Photo from the show Pink border doodle

‘Family Album’ confirms Stew and Rodewald’s musical instincts

A review of Family Album (OSF) by Charles McNulty | August 25, 2014

A few years ago Passing Strange, the Broadway musical by Stew and Heidi Rodewald of the cult pop-rock band Stew & the Negro Problem, marked the life-giving infusion of original songwriting talents to the American theater. They didn’t know how to write traditional songs for a musical, and the theater community, bored to death by what it had sown, couldn’t have been more grateful for their restorative ignorance.
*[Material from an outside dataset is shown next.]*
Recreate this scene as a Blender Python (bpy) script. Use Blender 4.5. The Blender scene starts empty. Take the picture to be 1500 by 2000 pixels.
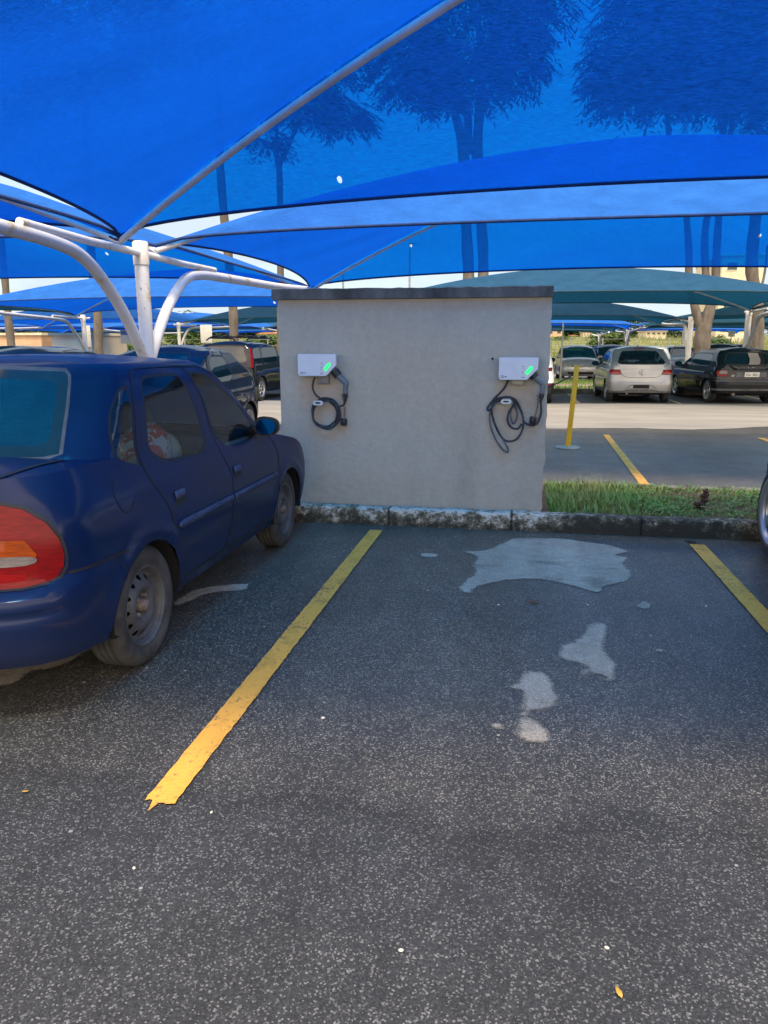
import bpy, bmesh, math, random
import numpy as np
from mathutils import Vector, Matrix
from mathutils.geometry import delaunay_2d_cdt

random.seed(7)
PI = math.pi
R = math.radians
scene = bpy.context.scene
COL = scene.collection

# ------------------------------------------------------------------ helpers
def tag(o, label=None, cat=None, group=None, kind=None):
    if label: o['label'] = label
    if cat: o['category'] = cat
    if group: o['group'] = group
    if kind: o['kind'] = kind
    return o

def empty(name, loc, rz=0.0, label=None, cat=None, group=None):
    o = bpy.data.objects.new(name, None)
    o.empty_display_size = 0.2
    COL.objects.link(o)
    o.location = loc
    o.rotation_euler = (0, 0, rz)
    return tag(o, label, cat, group)

def copy_tree(o, parent=None):
    c = o.copy()
    COL.objects.link(c)
    c.parent = parent
    for ch in o.children:
        copy_tree(ch, c)
    return c

class MB:
    """collects vertices and faces and links them as one mesh object"""
    def __init__(s):
        s.v = []; s.f = []; s.m = []; s.sm = []
    def add(s, verts, faces, mi=0, smooth=True):
        b = len(s.v)
        s.v.extend([tuple(map(float, p)) for p in verts])
        for f in faces:
            s.f.append(tuple(int(i) + b for i in f)); s.m.append(mi); s.sm.append(smooth)
        return s
    def box(s, c, d, rot=None, mi=0, bev=0.0):
        x, y, z = d[0] / 2, d[1] / 2, d[2] / 2
        if bev <= 0:
            vs = [(-x, -y, -z), (x, -y, -z), (x, y, -z), (-x, y, -z), (-x, -y, z), (x, -y, z), (x, y, z), (-x, y, z)]
            fs = [(0, 3, 2, 1), (4, 5, 6, 7), (0, 1, 5, 4), (1, 2, 6, 5), (2, 3, 7, 6), (3, 0, 4, 7)]
        else:
            bm = bmesh.new()
            bmesh.ops.create_cube(bm, size=1.0)
            for v in bm.verts:
                v.co = Vector((v.co.x * d[0], v.co.y * d[1], v.co.z * d[2]))
            bmesh.ops.bevel(bm, geom=list(bm.edges), offset=bev, segments=2, affect='EDGES', profile=0.6)
            bm.verts.index_update()
            vs = [tuple(v.co) for v in bm.verts]
            fs = [tuple(v.index for v in f.verts) for f in bm.faces]
            bm.free()
        M = rot if rot else Matrix.Identity(3)
        C = Vector(c)
        return s.add([M @ Vector(p) + C for p in vs], fs, mi, bev > 0)
    def tube(s, pts, r, seg=10, mi=0, caps=True, closed=False):
        pts = [Vector(p) for p in pts]
        n = len(pts)
        rr = r if hasattr(r, '__len__') else [r] * n
        verts = []; faces = []
        T0 = (pts[1] - pts[0]).normalized()
        up = Vector((0, 0, 1)) if abs(T0.z) < 0.9 else Vector((1, 0, 0))
        N = T0.cross(up).normalized()
        for i, p in enumerate(pts):
            if closed:
                T = (pts[(i + 1) % n] - pts[i - 1]).normalized()
            else:
                T = (pts[min(i + 1, n - 1)] - pts[max(i - 1, 0)]).normalized()
            N = (N - T * N.dot(T)).normalized()
            B = T.cross(N)
            for k in range(seg):
                a = 2 * PI * k / seg
                verts.append(p + (N * math.cos(a) + B * math.sin(a)) * rr[i])
        for i in range(n if closed else n - 1):
            for k in range(seg):
                a = i * seg + k; b = i * seg + (k + 1) % seg
                c = ((i + 1) % n) * seg + (k + 1) % seg; d = ((i + 1) % n) * seg + k
                faces.append((a, b, c, d))
        s.add(verts, faces, mi, True)
        if caps and not closed:
            b = len(verts)
            s.add(verts[:seg], [tuple(range(seg))[::-1]], mi, False)
            s.add(verts[-seg:], [tuple(range(seg))], mi, False)
        return s
    def lathe(s, prof, M=None, seg=32, mi=0, cap0=False, cap1=False):
        """prof: (radius, along-axis) pairs; axis = local z, moved by M"""
        M = M or Matrix.Identity(4)
        verts = []; faces = []
        for r, h in prof:
            for k in range(seg):
                a = 2 * PI * k / seg
                verts.append(M @ Vector((r * math.cos(a), r * math.sin(a), h)))
        for i in range(len(prof) - 1):
            for k in range(seg):
                a = i * seg + k; b = i * seg + (k + 1) % seg
                faces.append((a, b, b + seg, a + seg))
        s.add(verts, faces, mi, True)
        if cap0: s.add(verts[:seg], [tuple(range(seg))[::-1]], mi, False)
        if cap1: s.add(verts[-seg:], [tuple(range(seg))], mi, False)
        return s
    def prism(s, poly, y0, y1, M=None, mi=0):
        """poly in (x,z), extruded along y"""
        M = M or Matrix.Identity(4)
        n = len(poly)
        vs = [M @ Vector((p[0], y0, p[1])) for p in poly] + [M @ Vector((p[0], y1, p[1])) for p in poly]
        fs = [tuple(range(n)), tuple(range(2 * n - 1, n - 1, -1))]
        fs += [(i, i + n, (i + 1) % n + n, (i + 1) % n) for i in range(n)]
        return s.add(vs, fs, mi, False)
    def sphere(s, c, r, M=None, seg=16, rings=10, mi=0):
        r = r if hasattr(r, '__len__') else (r, r, r)
        M = M or Matrix.Identity(3)
        vs = []; fs = []
        for i in range(rings + 1):
            t = PI * i / rings
            for k in range(seg):
                a = 2 * PI * k / seg
                vs.append(M @ Vector((r[0] * math.sin(t) * math.cos(a), r[1] * math.sin(t) * math.sin(a), r[2] * math.cos(t))) + Vector(c))
        for i in range(rings):
            for k in range(seg):
                fs.append((i * seg + k, (i + 1) * seg + k, (i + 1) * seg + (k + 1) % seg, i * seg + (k + 1) % seg))
        return s.add(vs, fs, mi, True)
    def build(s, name, mats, parent=None, off=None, merge=0.0, bevel=0.0, solid=0.0, loc=None, subsurf=0):
        me = bpy.data.meshes.new(name)
        v = s.v
        if off is not None:
            v = [(p[0] - off[0], p[1] - off[1], p[2] - off[2]) for p in v]
        me.from_pydata(v, [], s.f)
        mats = mats if isinstance(mats, (list, tuple)) else [mats]
        for m in mats: me.materials.append(m)
        me.polygons.foreach_set('material_index', s.m)
        me.polygons.foreach_set('use_smooth', s.sm)
        if merge > 0:
            bm = bmesh.new(); bm.from_mesh(me)
            bmesh.ops.remove_doubles(bm, verts=bm.verts, dist=merge)
            bm.to_mesh(me); bm.free()
        me.update()
        o = bpy.data.objects.new(name, me)
        COL.objects.link(o)
        if parent: o.parent = parent
        if loc is not None: o.location = loc
        if bevel > 0:
            b = o.modifiers.new('bevel', 'BEVEL'); b.width = bevel; b.segments = 2; b.limit_method = 'ANGLE'
        if solid:
            b = o.modifiers.new('thick', 'SOLIDIFY'); b.thickness = solid; b.offset = -1
        if subsurf:
            b = o.modifiers.new('sub', 'SUBSURF'); b.levels = subsurf; b.render_levels = subsurf
        return o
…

Family Album, Stew and Rodewald’s latest collaboration, created with director Joanna Settle for the world premiere at Oregon Shakespeare Festival, confirms that for sheer lyrical ingenuity and contemporary music vitality this duo is top of the musical theater line. Mixing rock and soul with a dash of punk and a dollop of hipster folk, their new score insinuates its way into your body, releasing its joy and making it impossible to remain still. If it’s hard for me to be as enthusiastic for this musical as a whole, it’s because Stew and Rodewald are in desperate need of a book writer to dramatically contain their songwriting fertility. Although Stew won a Tony for the book for Passing Strange, a more structurally disciplined show than Family Album, that musical wasn’t distinguished by its playwriting sophistication either.